日頃、勉学に勤しんでおられることと思います。
 
昨今、話題になっている「チャットGPT」「Bing Chat」「Bard」などの対話型生成AI(以下、「生成AI」)について、考えてほしいことがあります。対話型生成AIとは、「自然言語の生成AI技術を活用した対話型ツール」です。インターネット上にあるあらゆる情報をもとにして、絵や文章、音楽などを作成する人工知能(AI)のことです。「本人」に「対話型生成AIとは何ですか。小学生に分かるように教えて下さい」と聞いてみた所、「大量のテキストデータや会話データを学習し、その中から言葉や文法のパターン」を学び、「それにより、人間のように自然な会話を行うことができる」そうです。著作物は人が手間暇をかけて作られていますが、生成AIを利用することで、その労力や時間を大幅に短縮できます。その便利さは、国や自治体の機関、会社等の事務作業を大幅に軽減することが期待され、すでに取り入れている組織もあります。例えば愛知県では、文書の作成やアイデアを生み出すという業務で試験的に利用することを検討しています。
 
しかし、次のような問題点も指摘されています。まず、機密情報の漏洩や個人情報の不適正な利用につながる点です。個人データを安易に入力すると、AIはそれを学習し、特定の個人について不適切な情報を出力する可能性も指摘されています。また、剽窃や著作権の侵害も懸念されています。オリジナルの著作物そっくりに生成することもあり、著者やクリエーターの権利を侵害するおそれがあります。安易に利用すると意図せずして剽窃につながることがあります。さらに、生成された文章などの信憑性です。生成AIには未完成な部分もあり、出力された内容の真偽まではチェックされません。
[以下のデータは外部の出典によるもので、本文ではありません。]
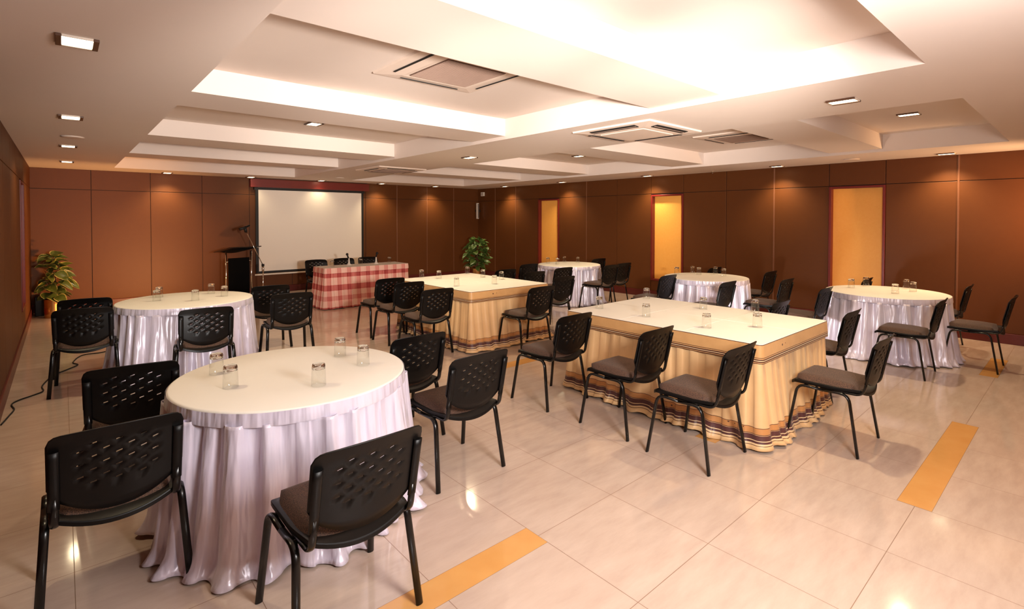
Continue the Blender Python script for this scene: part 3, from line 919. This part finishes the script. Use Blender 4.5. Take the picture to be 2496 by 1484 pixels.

何より、現段階では、インターネット上にある情報でしか生成できないという限界があります。
これらの問題もいずれ解消されてゆくことでしょうが、現状では、実生活で使うためには不足する部分があるのです。
 
そして、考えてほしいのは、教育現場における生成AIの利用についてです。
小学校や中学校の子どもたちは、生活の中で見つけた課題などを解決するために「思考力、判断力、表現力」などを身につけるため日々学習しています。高校生は「豊かな人間性」や「創造性」を養っています。大学の役割は、教育基本法で、「学術の中心として、高い教養と専門的能力を培うとともに、深く真理を探究して新たな知見を創造し、これらの成果を広く社会に提供することにより、社会の発展に寄与」することとされています。つまり、どの学校においても、子どもたち、学生たち自身が考えること、創造することがその目的である、と明記されているのです。
 
利用の仕方によっては、より質の高いレポートや論文、作品を創り出すための、有能な「助手」になることでしょう。大学での学修をより効果的にするため、一律に利用を禁ずることは相応しくないと考えます。しかし、考えること、創造すること自体をすべてAIに任せてしまっては、上に示した学校の目的、大学の使命を達成することはできません。例えば、成績評価にかかわるレポートや論文等を作成する際に、生成AIを利用し、出力結果をそのまま利用するという行為は適切な利用とは言えません。科目担当者の許可もなく、生成された文章を自分で書いたかのように装うのは、不正行為(東海学園大学試験規程第8条第1項第10号「剽窃行為」)に等しいものであり、厳正な対処を取らざるを得ません。
 
対話型生成AIと上手に向き合い、大学生であるという矜持を保って勉学に励んで下さい。